● **Exercise goal**
Gather all lines containing the string "from" and copy them out.

● **Record extracts**
※ ※ ※
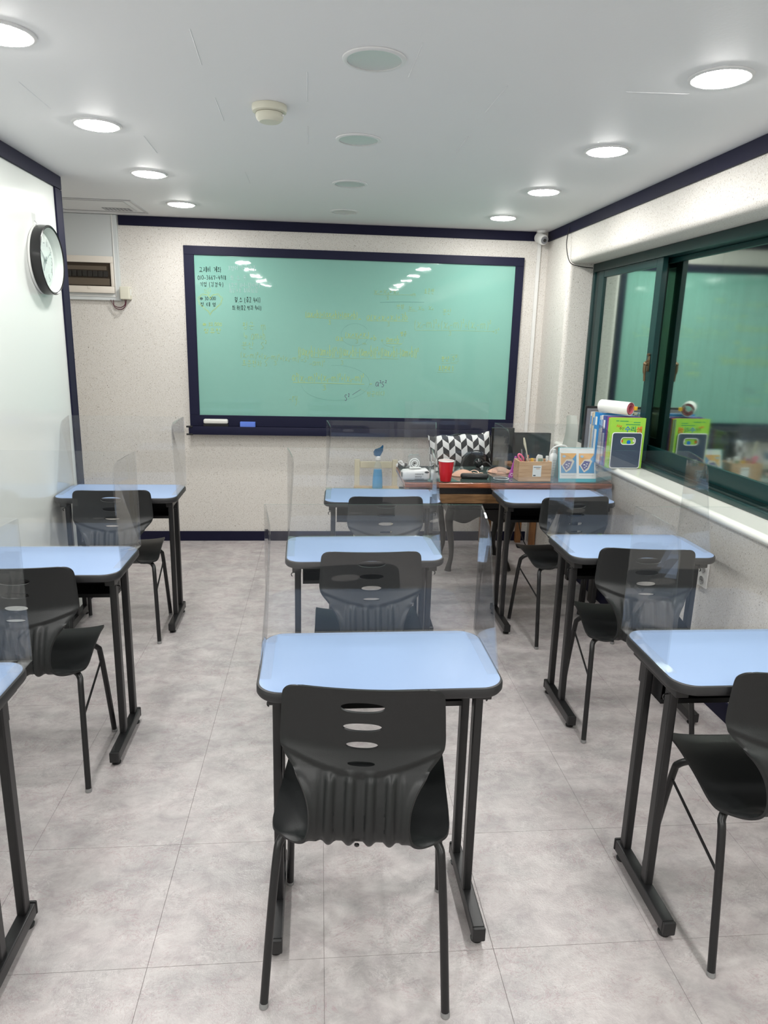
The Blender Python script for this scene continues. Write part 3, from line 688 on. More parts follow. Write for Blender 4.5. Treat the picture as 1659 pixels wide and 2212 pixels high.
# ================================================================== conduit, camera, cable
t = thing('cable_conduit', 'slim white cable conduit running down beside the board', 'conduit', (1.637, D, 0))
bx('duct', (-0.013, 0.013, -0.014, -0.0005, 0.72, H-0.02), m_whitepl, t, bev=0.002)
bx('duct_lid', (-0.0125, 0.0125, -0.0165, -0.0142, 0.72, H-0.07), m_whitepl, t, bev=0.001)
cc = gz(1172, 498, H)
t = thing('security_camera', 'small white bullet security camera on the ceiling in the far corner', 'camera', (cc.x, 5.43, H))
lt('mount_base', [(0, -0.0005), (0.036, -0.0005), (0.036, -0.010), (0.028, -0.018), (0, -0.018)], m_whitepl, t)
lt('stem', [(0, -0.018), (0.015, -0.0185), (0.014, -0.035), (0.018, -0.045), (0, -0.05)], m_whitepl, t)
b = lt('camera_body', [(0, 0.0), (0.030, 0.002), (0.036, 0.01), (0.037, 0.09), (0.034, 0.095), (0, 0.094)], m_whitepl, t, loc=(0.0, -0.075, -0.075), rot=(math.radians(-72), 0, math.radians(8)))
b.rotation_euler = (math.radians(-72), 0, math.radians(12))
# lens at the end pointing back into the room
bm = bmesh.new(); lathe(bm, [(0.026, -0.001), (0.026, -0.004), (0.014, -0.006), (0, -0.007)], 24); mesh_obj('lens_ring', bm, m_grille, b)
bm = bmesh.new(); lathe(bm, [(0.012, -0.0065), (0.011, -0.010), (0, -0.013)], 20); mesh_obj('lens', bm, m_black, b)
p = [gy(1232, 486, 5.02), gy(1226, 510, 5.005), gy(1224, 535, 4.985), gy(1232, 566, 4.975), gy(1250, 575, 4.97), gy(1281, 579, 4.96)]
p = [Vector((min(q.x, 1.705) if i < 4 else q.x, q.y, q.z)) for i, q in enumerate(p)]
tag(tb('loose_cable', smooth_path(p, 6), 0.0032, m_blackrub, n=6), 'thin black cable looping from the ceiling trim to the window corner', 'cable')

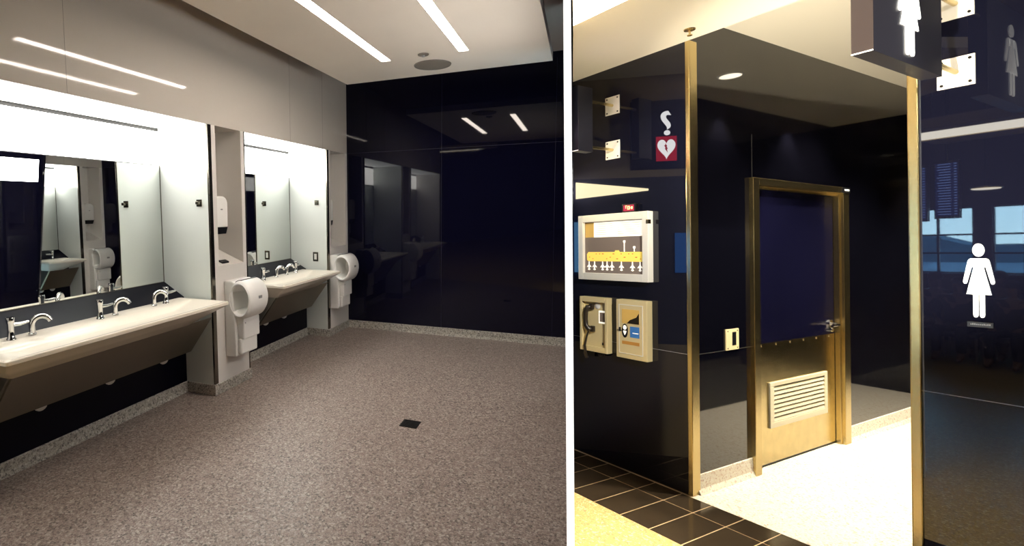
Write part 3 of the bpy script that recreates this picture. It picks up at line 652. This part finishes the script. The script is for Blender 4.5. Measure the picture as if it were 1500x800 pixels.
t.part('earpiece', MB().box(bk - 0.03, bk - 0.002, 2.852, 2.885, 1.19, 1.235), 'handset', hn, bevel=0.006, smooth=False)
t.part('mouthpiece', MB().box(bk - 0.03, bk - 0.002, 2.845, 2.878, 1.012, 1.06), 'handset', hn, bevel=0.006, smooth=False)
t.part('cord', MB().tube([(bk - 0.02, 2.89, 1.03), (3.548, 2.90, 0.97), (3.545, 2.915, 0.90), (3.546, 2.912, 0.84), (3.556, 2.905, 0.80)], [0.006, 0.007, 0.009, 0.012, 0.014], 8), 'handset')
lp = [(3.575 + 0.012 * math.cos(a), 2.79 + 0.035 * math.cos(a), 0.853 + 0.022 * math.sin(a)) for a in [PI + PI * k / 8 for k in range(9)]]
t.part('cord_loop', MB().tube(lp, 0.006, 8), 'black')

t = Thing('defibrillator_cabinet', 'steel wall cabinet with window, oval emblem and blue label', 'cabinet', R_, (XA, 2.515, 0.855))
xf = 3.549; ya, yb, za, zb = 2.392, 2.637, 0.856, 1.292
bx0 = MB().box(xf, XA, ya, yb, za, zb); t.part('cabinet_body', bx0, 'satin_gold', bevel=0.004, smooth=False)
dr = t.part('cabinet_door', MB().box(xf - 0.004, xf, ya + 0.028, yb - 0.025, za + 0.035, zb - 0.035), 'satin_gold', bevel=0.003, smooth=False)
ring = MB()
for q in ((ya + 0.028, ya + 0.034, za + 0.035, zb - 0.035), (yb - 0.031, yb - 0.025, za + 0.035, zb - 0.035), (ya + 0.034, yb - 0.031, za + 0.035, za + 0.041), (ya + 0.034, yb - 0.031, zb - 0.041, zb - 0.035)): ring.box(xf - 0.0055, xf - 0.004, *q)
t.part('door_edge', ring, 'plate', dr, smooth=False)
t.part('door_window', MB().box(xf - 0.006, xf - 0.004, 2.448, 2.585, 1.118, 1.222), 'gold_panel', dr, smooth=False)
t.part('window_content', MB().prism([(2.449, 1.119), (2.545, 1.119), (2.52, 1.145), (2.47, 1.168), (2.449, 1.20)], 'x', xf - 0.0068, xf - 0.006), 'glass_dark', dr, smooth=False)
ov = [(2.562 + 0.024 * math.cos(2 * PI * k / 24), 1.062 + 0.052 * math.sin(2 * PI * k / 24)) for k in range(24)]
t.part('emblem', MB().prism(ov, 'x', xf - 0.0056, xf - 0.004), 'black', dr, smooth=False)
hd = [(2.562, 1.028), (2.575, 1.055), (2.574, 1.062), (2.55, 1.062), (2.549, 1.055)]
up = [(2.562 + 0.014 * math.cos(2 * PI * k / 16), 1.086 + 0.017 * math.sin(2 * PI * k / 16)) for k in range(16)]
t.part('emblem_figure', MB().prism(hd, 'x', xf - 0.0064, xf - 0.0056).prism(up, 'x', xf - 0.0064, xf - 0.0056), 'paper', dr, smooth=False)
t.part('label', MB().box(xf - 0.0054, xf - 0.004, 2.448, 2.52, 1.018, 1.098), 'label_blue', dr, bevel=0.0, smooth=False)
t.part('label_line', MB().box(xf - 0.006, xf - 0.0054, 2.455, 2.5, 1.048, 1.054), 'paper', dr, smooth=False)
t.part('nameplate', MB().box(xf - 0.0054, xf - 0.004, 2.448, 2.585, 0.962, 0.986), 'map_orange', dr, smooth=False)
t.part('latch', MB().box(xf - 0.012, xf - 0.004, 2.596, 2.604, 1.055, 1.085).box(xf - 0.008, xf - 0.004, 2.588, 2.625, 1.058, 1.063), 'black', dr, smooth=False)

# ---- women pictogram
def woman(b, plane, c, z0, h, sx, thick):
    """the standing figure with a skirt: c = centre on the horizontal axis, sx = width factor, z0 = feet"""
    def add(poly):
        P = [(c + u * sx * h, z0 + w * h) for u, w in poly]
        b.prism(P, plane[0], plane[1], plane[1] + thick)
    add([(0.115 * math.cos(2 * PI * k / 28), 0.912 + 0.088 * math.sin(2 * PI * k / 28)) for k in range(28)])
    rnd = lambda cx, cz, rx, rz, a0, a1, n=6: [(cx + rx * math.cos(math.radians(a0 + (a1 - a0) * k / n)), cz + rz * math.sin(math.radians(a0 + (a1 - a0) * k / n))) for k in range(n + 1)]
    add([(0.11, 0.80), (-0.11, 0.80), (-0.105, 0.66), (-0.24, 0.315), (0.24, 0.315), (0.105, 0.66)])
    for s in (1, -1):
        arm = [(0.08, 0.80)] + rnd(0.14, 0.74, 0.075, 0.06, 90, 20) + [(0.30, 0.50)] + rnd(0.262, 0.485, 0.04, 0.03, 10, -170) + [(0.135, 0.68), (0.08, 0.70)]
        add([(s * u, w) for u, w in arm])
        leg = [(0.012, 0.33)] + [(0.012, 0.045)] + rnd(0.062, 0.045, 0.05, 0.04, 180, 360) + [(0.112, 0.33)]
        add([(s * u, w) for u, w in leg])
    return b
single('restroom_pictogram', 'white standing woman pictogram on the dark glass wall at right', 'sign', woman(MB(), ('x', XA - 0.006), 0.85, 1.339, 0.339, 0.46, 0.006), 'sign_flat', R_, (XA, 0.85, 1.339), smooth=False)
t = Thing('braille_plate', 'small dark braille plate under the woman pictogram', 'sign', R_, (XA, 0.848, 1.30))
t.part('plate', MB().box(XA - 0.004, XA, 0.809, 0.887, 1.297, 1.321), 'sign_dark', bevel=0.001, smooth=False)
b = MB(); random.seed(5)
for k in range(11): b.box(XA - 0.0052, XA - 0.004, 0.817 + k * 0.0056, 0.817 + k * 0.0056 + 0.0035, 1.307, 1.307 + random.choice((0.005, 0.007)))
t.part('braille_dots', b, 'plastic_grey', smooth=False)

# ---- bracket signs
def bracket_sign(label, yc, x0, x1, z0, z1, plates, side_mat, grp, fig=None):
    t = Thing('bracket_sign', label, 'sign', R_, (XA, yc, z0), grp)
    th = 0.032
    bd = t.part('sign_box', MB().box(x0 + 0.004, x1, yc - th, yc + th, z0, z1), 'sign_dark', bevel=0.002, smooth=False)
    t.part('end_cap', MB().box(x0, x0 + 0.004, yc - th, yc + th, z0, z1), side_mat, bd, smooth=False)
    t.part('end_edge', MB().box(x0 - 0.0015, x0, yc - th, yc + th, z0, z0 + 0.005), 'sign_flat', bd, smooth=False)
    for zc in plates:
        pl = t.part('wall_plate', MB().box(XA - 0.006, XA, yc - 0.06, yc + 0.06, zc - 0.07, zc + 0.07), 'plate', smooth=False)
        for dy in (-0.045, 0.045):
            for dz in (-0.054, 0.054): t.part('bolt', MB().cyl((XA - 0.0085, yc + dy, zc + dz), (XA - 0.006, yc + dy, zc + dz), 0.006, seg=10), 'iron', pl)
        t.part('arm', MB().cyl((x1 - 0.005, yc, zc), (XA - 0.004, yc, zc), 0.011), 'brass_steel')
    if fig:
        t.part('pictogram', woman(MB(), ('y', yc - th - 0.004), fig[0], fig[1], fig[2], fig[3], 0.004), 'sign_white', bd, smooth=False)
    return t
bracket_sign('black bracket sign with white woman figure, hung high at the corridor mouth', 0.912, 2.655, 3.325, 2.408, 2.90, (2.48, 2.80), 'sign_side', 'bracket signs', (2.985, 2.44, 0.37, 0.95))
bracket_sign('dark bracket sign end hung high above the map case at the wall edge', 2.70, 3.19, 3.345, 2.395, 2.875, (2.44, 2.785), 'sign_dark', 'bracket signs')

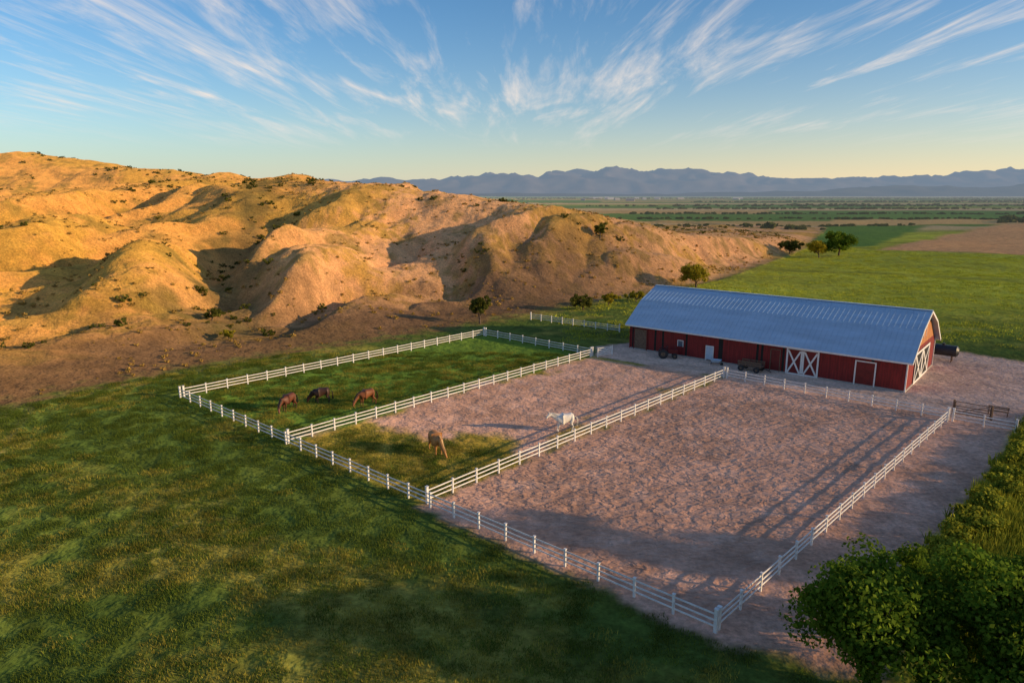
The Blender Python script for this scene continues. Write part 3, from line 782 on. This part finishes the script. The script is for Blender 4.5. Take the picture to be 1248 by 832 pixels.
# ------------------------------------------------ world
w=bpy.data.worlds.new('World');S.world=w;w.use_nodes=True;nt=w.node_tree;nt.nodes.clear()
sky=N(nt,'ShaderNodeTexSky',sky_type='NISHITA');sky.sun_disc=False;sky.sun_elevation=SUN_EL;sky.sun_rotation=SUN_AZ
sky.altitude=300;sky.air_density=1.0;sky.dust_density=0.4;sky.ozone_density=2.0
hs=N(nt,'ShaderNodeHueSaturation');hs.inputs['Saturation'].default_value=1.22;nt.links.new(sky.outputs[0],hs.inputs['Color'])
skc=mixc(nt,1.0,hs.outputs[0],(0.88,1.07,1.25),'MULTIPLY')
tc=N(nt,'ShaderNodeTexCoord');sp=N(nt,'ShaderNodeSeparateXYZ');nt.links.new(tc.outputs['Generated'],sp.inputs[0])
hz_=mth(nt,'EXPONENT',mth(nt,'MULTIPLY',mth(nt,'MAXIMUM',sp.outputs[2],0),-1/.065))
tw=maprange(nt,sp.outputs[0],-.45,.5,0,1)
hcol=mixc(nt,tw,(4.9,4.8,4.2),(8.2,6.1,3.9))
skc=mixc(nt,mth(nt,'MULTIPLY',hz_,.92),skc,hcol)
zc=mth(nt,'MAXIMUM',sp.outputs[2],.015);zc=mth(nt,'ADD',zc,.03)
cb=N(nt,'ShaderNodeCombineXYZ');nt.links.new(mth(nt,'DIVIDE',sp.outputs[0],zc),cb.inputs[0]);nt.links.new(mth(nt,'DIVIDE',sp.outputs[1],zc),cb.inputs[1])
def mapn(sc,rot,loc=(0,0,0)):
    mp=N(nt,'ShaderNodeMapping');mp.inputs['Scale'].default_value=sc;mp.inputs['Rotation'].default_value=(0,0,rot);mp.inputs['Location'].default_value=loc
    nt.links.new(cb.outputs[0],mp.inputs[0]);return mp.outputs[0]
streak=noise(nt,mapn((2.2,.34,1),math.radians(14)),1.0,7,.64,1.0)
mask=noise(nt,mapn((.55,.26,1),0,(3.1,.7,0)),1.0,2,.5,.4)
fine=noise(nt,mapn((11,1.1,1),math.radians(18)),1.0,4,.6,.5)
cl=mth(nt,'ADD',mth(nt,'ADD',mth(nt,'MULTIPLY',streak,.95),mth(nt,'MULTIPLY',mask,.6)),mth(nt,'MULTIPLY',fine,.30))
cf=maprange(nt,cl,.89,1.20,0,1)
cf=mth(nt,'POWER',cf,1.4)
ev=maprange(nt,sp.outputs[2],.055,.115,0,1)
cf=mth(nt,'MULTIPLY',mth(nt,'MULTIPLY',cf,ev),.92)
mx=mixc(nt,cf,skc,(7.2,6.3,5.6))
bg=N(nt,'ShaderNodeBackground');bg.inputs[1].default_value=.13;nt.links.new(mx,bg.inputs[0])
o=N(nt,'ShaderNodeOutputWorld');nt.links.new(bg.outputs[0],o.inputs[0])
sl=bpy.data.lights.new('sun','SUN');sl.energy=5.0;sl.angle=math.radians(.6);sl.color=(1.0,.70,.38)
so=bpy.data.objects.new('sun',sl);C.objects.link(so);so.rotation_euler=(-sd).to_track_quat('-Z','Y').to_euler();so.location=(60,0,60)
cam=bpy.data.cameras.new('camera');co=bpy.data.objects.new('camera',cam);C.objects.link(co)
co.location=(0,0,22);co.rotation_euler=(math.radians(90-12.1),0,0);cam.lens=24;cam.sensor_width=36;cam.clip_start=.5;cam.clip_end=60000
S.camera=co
※ ※ ※
● **Solution to the problem**
The Blender Python script for this scene continues. Write part 3, from line 688 on. More parts follow. Write for Blender 4.5. Treat the picture as 1659 pixels wide and 2212 pixels high.
tag(tb('loose_cable', smooth_path(p, 6), 0.0032, m_blackrub, n=6), 'thin black cable looping from the ceiling trim to the window corner', 'cable')
The Blender Python script for this scene continues. Write part 3, from line 782 on. This part finishes the script. The script is for Blender 4.5. Take the picture to be 1248 by 832 pixels.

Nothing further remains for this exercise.